Six percent of mothers in Japan in 1970 were having four or more children. It’s the same today. Mothers in the UK are having the same number of mothers. In 1970, this is what happened. All apparently, it seems, linked to financial crises. In Europe, the oil shocks, sudden high childlessness in Italy and Japan, South Korea, the yen crisis. Suddenly, people delay parenting. It was my thinking, and the mortgage crisis in the US and many other countries. Suddenly, we see this huge triggering of childlessness, but the childlessness never goes back. We get these spikes in childlessness.
So for me, the question, why are birth rates falling? Let me just say, this has now reached quarters of the world that we wouldn’t have imagined five years ago. The US, low birth rates, Canada, birth gaps, Australia, birth gaps opening. Just to show you Russia, it’s not just the Western world. Russia has big, big demographic problems.
The Human Cost
And these are the results. These are the women I met, telling me how they planned to have a child one day, but not now. One day, but not now. And now they’re grieving for the families they don’t have. But is it just women?
No. Women are open to talking about this more, I’ve found. But I find this chat group for childless men, and I find these gentlemen’s story the most harrowing of all, truly.
So this is everybody. They talk too much about women. This is as much men as it is women, leading their lives, hoping to have a family, delaying childlessness. So the question here, what’s the reason for childlessness?
What’s the reason for low birth rates comes down to childlessness. So the question becomes, why are we, as a society, seeing so much childlessness?
The Vitality Curve
And I want to show you finally just one chart. This chart is, to me, something that explains everything. I haven’t shown it publicly before, but it’s based on 8 months of research. I’m calling it the vitality curve. Because what surprised me, when you look at data going back to say the 70s, was how symmetrical the curve is of the age that women become mothers. So in the past, a large number of people were becoming parents when the average age was say around 24.
Look how symmetrical it is, that’s unusual in demographics. So I was curious to see what might have happened since the 70s.
And across all of these countries, to my amazement, this curve shrank and shrank and shrank. But it’s still there.
I can tell you, in your country, that you’ll find this curve, if you have a cohesive population. Can I also tell you, in your town, you’ll have this curve. Vitality.
Conclusion
So let me just sum up what’s happening on our planet.
For me it’s quite clear, and I’ll be talking a lot more about this in the weeks and months ahead. We have stretched the timing of parenthood, but as we’ve stretched the years, there’s less energy. The timing is off, we’re not on the same page at the same time. It was easy when everybody was thinking parenthood, early 20s in the past. It’s become stretched. Now here’s the challenge, and I’ll leave you with this.

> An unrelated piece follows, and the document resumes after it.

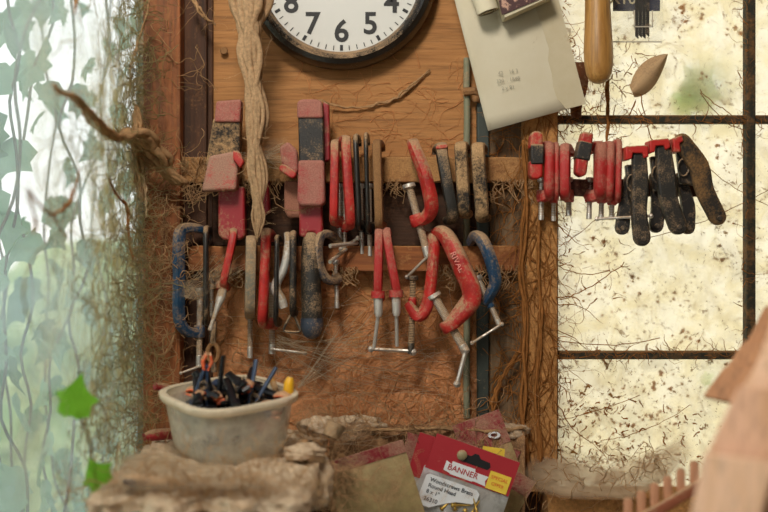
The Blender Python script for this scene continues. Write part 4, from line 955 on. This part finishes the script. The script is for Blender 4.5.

How do we ever get the curve to go back when time goes forward? It’s easy to stretch this curve. That’s our challenge. I believe, I wouldn’t be here if I wasn’t somewhat optimistic. I believe there are policies, we’ve seen it in Hungary, under President Novak’s policies, where there was a bubble of young people having children in their 20s. That gives me hope. We need framework, we need an understanding that civilizations will end if we don’t find a way for younger people to have the children they want to have at a younger age.